Fandango
| Where | 97 Errol Street, North Melbourne, 3051—View map |
Contact | 03 9329 0693 |
Website | — |
Open | Tuesday to Saturday 07.30am to 03.00pm Breakfast until 03.00pm |
Payment | Cash |
Diet | Check with venue |
Seating | Inside and outside |
Kids | Welcome |
Pets | Welcome |
Retro chic
Claire Wiltshire 16 February 2008
The décor of this poky locals haunt may very well take you back to Grandma's funky '50s kitchen. Old table-cloth material of sunburst orange and browns has been mounted on to the walls; teapots are nuzzled in home-knitted cosies; and the sugar canisters are pure retro.
The food is home-style too, with a chunky American edge. French toast comes with maple butter, baked apple and bacon; thick and filling pancakes are topped with chunky strawberry and banana. And if you've got the appetite, you're in luck. The grand platters at Fandango come stacked sky high. The small of stomach could easily share these three ways!
Nothing beats a greasy strip or two of bacon to start the day, and this menu is heavy with it. But vegetarians need fear not; there are a few variations available and a refreshing take on poached eggs that includes a deliciously tangy beetroot and fetta relish with a side of mushies.
Apart from the variations on organic eggs with accompanying chunk of sourdough, the Bircher muesli with poached fruit and yogurt is a welcome fave.
Staff are affable, generous with their small talk in-between rushing plates of eggs around, and are decked out with a cute retro apron. They keep a keen eye on your water supply and let you know how long the dishes will take. A half an hour wait goes more smoothly when you're warned in advance, and so have a chance to indulge in some fine organic fair trade coffee.

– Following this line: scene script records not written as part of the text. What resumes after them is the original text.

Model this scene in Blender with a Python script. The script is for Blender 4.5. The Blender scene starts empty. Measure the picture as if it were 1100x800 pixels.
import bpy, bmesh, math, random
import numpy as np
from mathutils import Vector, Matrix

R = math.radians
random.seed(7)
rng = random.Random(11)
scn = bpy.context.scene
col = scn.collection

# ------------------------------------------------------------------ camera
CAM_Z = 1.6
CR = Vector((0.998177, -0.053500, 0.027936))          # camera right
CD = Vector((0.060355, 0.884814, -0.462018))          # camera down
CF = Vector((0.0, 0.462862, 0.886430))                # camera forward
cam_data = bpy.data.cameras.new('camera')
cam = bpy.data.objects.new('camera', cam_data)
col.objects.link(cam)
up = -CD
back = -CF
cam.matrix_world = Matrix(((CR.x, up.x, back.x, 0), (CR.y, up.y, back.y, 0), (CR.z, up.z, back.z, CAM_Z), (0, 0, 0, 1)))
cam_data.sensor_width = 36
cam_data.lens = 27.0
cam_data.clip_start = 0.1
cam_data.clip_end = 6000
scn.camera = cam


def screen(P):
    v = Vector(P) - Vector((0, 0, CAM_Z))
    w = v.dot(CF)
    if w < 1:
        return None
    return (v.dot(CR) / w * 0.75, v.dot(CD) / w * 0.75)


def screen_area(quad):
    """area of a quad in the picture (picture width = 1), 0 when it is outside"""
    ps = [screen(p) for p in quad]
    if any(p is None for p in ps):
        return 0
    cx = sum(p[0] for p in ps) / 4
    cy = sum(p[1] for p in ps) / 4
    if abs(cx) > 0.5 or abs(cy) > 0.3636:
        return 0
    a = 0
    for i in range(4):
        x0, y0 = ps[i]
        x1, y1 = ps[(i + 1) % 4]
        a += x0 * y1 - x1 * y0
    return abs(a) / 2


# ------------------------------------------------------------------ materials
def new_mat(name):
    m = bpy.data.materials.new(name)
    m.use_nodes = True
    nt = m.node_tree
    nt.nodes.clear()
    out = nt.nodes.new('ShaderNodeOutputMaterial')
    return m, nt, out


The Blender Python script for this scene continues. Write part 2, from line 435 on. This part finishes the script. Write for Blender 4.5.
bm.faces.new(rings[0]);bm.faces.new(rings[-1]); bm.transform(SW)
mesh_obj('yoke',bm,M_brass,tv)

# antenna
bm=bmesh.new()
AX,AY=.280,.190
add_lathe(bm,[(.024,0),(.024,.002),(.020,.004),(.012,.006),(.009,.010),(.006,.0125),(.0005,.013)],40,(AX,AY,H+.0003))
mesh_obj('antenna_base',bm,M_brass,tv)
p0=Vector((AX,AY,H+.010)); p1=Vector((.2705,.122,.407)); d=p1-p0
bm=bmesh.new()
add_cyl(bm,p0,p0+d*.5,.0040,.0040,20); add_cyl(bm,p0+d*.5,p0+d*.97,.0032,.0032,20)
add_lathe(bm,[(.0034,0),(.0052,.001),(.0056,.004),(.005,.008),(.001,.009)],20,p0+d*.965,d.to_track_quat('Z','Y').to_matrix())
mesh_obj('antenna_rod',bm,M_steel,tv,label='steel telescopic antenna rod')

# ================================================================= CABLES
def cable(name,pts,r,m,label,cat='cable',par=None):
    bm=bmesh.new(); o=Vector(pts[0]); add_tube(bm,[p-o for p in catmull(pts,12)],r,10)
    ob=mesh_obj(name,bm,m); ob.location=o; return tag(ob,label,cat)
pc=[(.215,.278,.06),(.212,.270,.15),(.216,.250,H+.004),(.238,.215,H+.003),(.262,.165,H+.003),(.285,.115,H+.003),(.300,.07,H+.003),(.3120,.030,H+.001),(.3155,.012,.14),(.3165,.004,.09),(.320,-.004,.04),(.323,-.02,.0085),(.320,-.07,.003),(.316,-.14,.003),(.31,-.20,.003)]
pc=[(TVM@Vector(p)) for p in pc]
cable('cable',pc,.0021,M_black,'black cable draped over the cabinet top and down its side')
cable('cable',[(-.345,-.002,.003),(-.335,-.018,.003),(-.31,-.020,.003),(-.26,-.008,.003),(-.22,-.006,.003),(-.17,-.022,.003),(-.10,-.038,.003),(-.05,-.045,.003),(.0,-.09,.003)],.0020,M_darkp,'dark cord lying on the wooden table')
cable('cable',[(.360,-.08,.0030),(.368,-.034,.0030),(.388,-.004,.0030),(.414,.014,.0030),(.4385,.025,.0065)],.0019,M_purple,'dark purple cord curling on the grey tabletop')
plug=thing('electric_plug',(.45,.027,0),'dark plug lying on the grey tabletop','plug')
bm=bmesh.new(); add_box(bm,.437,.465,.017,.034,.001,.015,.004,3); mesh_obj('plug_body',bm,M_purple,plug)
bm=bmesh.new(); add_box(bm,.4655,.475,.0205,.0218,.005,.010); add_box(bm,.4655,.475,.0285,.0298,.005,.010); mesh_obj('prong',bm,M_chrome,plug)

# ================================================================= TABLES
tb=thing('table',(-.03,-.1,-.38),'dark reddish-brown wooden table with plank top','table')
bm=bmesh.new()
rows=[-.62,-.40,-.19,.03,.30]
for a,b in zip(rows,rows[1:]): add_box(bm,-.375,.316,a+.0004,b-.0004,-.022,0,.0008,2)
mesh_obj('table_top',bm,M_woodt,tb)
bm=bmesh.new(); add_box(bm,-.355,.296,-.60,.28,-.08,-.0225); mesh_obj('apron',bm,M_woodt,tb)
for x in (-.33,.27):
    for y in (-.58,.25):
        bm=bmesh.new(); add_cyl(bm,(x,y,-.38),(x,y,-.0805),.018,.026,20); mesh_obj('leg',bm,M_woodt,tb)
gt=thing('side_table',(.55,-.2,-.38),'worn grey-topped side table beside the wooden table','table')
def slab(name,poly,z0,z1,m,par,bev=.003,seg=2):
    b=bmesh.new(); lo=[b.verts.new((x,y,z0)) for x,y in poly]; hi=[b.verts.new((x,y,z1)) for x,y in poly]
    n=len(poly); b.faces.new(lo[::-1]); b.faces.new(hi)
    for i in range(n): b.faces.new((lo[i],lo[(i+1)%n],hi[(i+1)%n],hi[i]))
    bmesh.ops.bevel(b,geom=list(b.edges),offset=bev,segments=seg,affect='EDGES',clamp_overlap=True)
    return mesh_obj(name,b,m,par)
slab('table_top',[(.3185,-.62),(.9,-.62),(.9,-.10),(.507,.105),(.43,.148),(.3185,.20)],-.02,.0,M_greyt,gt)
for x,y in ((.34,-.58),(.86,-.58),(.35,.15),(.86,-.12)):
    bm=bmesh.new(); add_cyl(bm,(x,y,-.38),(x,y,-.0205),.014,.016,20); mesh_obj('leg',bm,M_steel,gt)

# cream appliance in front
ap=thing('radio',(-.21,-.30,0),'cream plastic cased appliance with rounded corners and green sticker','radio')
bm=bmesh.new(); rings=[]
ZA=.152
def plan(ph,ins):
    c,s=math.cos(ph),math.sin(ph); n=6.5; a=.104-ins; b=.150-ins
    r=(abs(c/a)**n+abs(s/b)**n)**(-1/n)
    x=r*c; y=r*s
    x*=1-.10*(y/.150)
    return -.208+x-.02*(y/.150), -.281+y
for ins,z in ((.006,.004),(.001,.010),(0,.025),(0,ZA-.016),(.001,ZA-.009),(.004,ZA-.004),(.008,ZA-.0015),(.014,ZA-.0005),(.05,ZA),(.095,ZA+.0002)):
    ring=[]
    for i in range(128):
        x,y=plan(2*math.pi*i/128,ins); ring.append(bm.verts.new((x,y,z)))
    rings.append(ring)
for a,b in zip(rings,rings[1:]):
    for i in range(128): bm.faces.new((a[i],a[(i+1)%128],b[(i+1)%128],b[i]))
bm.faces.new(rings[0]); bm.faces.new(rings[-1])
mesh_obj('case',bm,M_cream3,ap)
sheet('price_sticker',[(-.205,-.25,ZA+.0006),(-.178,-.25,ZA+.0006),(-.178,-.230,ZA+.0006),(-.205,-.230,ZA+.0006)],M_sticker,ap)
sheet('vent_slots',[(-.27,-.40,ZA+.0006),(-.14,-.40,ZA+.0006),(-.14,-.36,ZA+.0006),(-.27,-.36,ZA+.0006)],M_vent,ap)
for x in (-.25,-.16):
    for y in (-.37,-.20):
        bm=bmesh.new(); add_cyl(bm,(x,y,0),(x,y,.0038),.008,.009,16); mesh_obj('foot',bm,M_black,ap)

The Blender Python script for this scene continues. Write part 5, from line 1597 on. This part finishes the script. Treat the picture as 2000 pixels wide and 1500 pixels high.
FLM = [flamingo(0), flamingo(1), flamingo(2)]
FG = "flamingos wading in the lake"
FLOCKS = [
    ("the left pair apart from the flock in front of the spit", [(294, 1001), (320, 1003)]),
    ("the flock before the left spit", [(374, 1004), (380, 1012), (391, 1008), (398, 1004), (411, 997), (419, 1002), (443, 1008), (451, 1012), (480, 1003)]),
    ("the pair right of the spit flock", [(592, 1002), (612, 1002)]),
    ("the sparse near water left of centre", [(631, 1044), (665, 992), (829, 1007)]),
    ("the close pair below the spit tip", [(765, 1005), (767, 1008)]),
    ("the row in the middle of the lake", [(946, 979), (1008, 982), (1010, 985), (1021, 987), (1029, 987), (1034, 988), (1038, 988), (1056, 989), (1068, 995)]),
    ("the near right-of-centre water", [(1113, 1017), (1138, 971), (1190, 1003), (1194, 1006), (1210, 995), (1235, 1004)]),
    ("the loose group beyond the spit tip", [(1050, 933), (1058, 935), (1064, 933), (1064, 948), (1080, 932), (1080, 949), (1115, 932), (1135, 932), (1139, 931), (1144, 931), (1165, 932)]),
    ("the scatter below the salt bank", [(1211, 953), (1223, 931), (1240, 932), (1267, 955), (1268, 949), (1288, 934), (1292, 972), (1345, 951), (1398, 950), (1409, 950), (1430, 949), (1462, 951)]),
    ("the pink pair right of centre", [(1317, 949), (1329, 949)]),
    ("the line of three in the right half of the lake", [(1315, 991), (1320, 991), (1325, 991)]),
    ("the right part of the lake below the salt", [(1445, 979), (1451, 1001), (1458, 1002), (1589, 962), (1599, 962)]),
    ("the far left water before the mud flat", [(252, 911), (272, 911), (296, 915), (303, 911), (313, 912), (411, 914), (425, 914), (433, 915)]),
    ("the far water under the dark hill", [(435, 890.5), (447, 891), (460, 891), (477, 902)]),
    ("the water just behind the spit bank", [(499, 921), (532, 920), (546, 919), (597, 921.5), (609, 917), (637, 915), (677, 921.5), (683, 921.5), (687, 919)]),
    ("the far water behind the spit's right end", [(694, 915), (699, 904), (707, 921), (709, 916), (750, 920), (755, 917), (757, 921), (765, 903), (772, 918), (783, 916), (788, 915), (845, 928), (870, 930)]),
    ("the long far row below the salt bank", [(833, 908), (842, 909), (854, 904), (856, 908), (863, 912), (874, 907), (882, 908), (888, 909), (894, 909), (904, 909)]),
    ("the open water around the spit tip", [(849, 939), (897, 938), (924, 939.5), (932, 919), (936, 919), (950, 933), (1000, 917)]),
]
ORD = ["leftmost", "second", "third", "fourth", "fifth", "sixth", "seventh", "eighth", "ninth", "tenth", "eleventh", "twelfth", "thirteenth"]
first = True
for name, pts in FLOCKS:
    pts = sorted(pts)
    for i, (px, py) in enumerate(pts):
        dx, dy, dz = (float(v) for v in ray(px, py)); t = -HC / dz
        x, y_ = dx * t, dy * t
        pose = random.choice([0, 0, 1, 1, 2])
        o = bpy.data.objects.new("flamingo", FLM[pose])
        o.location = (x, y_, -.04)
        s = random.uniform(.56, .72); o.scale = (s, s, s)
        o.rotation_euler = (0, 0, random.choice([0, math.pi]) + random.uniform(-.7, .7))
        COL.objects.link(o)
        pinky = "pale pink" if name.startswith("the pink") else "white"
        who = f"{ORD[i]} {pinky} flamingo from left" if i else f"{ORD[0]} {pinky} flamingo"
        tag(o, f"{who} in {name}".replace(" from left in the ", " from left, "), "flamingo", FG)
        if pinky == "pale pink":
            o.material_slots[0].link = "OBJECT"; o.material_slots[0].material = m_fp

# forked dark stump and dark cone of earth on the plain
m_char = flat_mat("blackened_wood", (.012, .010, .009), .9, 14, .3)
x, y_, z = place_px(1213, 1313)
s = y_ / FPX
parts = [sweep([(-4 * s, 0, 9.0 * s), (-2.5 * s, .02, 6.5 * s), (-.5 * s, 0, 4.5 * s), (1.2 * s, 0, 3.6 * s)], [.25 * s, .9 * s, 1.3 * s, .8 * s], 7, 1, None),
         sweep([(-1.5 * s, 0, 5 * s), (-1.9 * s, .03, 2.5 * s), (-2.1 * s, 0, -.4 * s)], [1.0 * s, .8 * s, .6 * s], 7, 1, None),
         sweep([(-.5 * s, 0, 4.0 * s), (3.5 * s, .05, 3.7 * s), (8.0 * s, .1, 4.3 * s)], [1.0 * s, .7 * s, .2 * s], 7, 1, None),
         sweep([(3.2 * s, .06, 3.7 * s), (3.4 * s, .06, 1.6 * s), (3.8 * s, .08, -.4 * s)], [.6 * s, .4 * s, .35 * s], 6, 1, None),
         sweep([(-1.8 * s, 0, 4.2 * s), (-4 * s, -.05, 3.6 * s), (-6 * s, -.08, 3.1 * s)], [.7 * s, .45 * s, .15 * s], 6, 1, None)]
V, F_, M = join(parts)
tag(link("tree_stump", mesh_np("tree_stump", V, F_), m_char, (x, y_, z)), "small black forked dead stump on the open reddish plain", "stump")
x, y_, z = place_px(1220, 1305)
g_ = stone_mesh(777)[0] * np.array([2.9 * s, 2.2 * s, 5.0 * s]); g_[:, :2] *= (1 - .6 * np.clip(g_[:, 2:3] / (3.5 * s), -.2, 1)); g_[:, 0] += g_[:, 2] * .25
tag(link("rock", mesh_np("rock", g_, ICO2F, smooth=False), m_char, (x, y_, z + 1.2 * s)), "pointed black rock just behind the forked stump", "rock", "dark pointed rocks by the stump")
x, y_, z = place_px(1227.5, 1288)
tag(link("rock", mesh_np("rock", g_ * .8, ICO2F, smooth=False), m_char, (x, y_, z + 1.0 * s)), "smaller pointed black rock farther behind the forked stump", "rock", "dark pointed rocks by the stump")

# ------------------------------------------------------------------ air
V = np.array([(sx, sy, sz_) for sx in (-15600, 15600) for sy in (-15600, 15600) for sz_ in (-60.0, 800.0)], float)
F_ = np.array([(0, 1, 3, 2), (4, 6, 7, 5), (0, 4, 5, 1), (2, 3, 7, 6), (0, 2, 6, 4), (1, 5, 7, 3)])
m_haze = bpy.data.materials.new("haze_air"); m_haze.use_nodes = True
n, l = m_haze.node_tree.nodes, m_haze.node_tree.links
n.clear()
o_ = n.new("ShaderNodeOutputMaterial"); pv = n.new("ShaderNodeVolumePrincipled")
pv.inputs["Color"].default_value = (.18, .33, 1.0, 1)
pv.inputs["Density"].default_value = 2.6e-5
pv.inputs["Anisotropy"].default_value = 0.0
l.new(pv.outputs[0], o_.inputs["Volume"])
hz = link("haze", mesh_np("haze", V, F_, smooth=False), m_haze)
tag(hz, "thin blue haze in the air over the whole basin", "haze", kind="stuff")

Outside tables cater for the needs of smokers and dogs (those small enough to fit onto the footpath). There's also a room for overflow out the back. As with many of the traditional style brekkie cafés though, there's no menu option for the gluten intolerant. This hip inner-suburban spot suits the hungry and hungover.
Oh, and if you can squeeze into a pair of tight black jeans, you'll fit right in with the regulars at Fandango.